Question

1. evaluate \\(\frac{_8c_4}{_8c_5}\\). \\(\frac{_8c_4}{_8c_5} = \\) enter your next step here

Explanation:

Step1: Recall the combination formula

The formula for combinations is \( _nC_r=\frac{n!}{r!(n - r)!} \). So we can write \( _8C_4=\frac{8!}{4!(8 - 4)!} \) and \( _8C_5=\frac{8!}{5!(8 - 5)!} \).

Step2: Simplify the ratio

\(\frac{_8C_4}{_8C_5}=\frac{\frac{8!}{4!4!}}{\frac{8!}{5!3!}}\).
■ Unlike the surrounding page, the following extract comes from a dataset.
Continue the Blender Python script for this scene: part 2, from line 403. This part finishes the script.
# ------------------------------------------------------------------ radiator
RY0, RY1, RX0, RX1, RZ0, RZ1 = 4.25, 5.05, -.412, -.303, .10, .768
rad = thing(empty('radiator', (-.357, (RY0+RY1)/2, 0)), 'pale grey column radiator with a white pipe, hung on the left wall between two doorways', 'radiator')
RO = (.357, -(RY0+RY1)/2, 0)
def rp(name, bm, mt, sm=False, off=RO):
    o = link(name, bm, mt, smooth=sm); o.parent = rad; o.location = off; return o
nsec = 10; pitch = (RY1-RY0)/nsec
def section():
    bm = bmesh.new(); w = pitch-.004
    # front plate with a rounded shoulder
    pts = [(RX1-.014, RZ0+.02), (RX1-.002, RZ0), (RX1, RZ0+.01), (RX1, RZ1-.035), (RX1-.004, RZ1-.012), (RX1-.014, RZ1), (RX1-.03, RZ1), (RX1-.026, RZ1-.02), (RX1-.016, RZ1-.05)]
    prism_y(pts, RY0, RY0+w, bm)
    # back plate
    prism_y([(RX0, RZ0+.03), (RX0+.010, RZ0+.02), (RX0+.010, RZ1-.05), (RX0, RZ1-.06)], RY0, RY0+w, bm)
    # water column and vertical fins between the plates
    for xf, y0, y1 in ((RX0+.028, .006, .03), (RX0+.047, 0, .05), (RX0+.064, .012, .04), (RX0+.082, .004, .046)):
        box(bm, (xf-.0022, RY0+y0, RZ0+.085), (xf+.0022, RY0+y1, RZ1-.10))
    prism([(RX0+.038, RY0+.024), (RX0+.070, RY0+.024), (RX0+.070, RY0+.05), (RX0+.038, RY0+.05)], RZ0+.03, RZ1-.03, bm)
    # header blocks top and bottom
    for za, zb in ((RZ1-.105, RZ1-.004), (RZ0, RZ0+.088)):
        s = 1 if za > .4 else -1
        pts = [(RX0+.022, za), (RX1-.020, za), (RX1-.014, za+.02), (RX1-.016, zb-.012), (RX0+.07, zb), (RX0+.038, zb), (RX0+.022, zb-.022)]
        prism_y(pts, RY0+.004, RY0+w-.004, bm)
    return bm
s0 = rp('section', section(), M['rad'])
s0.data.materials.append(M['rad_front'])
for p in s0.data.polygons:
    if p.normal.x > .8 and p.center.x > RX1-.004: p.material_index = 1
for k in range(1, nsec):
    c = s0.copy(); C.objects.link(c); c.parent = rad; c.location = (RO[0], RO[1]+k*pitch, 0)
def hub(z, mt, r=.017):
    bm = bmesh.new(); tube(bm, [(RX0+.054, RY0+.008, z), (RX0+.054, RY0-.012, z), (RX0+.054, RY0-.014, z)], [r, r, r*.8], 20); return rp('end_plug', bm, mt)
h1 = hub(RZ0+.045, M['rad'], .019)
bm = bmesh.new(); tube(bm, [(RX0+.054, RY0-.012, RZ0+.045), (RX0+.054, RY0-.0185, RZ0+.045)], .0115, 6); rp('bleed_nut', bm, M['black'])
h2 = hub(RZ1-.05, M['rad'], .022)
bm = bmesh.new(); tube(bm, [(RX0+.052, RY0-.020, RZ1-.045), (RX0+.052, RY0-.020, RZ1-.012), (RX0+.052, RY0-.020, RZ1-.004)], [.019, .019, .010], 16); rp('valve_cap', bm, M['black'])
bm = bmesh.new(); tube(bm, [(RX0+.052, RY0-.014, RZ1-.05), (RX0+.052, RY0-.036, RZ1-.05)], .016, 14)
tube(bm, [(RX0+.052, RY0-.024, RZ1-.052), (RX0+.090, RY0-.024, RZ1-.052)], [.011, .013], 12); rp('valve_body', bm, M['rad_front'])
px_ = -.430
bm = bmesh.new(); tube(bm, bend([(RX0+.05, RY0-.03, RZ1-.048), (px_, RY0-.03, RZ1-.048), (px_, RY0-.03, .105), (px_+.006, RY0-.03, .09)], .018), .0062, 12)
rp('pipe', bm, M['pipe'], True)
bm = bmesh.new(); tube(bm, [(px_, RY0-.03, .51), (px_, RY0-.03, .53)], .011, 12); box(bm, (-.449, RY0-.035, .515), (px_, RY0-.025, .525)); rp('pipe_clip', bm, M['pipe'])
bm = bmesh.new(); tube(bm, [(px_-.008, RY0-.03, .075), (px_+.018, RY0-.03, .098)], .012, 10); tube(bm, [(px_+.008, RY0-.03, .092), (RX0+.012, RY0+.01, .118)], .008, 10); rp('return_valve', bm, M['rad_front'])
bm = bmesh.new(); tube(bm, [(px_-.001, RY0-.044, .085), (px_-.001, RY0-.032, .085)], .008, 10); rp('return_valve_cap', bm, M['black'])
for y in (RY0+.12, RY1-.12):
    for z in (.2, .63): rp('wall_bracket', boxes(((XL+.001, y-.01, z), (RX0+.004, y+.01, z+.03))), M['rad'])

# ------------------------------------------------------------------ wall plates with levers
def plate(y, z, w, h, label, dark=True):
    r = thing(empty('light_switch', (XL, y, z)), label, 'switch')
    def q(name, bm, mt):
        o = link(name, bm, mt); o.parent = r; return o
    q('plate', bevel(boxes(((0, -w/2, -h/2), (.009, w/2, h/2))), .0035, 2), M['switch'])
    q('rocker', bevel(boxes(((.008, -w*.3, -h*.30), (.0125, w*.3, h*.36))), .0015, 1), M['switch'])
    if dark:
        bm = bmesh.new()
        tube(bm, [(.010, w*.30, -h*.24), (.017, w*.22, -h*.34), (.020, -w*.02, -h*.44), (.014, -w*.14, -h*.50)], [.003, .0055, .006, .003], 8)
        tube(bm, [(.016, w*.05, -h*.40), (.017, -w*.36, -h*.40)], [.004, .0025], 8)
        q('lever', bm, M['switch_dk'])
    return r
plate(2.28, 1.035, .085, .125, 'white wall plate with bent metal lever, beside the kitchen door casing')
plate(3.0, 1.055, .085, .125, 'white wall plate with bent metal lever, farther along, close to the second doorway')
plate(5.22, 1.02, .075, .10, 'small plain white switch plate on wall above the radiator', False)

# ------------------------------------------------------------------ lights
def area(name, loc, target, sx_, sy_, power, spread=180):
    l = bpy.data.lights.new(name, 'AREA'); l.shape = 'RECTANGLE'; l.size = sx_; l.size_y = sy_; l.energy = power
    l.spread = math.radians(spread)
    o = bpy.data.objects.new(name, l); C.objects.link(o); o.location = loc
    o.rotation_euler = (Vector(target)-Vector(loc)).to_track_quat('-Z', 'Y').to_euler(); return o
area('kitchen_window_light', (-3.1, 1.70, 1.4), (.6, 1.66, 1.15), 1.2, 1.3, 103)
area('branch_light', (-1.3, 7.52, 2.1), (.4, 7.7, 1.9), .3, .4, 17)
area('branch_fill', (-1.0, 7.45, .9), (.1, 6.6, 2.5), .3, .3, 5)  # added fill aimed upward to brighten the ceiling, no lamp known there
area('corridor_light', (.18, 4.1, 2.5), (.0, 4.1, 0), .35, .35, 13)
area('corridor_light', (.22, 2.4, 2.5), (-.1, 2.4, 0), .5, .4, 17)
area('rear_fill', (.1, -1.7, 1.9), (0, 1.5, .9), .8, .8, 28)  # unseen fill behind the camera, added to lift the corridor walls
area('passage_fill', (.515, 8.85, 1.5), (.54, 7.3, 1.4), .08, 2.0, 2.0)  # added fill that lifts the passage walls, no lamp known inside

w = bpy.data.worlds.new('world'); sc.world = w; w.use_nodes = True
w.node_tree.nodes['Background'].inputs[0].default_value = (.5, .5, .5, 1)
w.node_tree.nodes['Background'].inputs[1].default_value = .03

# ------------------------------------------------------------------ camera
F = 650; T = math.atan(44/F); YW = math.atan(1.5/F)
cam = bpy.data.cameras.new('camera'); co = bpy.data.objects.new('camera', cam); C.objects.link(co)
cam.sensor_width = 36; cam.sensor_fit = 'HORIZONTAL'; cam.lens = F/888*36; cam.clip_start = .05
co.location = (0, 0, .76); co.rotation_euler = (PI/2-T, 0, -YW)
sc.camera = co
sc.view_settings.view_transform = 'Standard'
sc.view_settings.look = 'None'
The \(8!\) terms will cancel out, so we have \(\frac{5!3!}{4!4!}\).

Step3: Expand the factorials

We know that \(n!=n\times(n - 1)\times\cdots\times1\), so \(5!=5\times4!\) and \(4!=4\times3!\). Substituting these in, we get \(\frac{5\times4!\times3!}{4!\times4\times3!}\).

Step4: Cancel out common terms

The \(4!\) and \(3!\) terms cancel out, leaving us with \(\frac{5}{4}\).

Answer:

\(\frac{5}{4}\)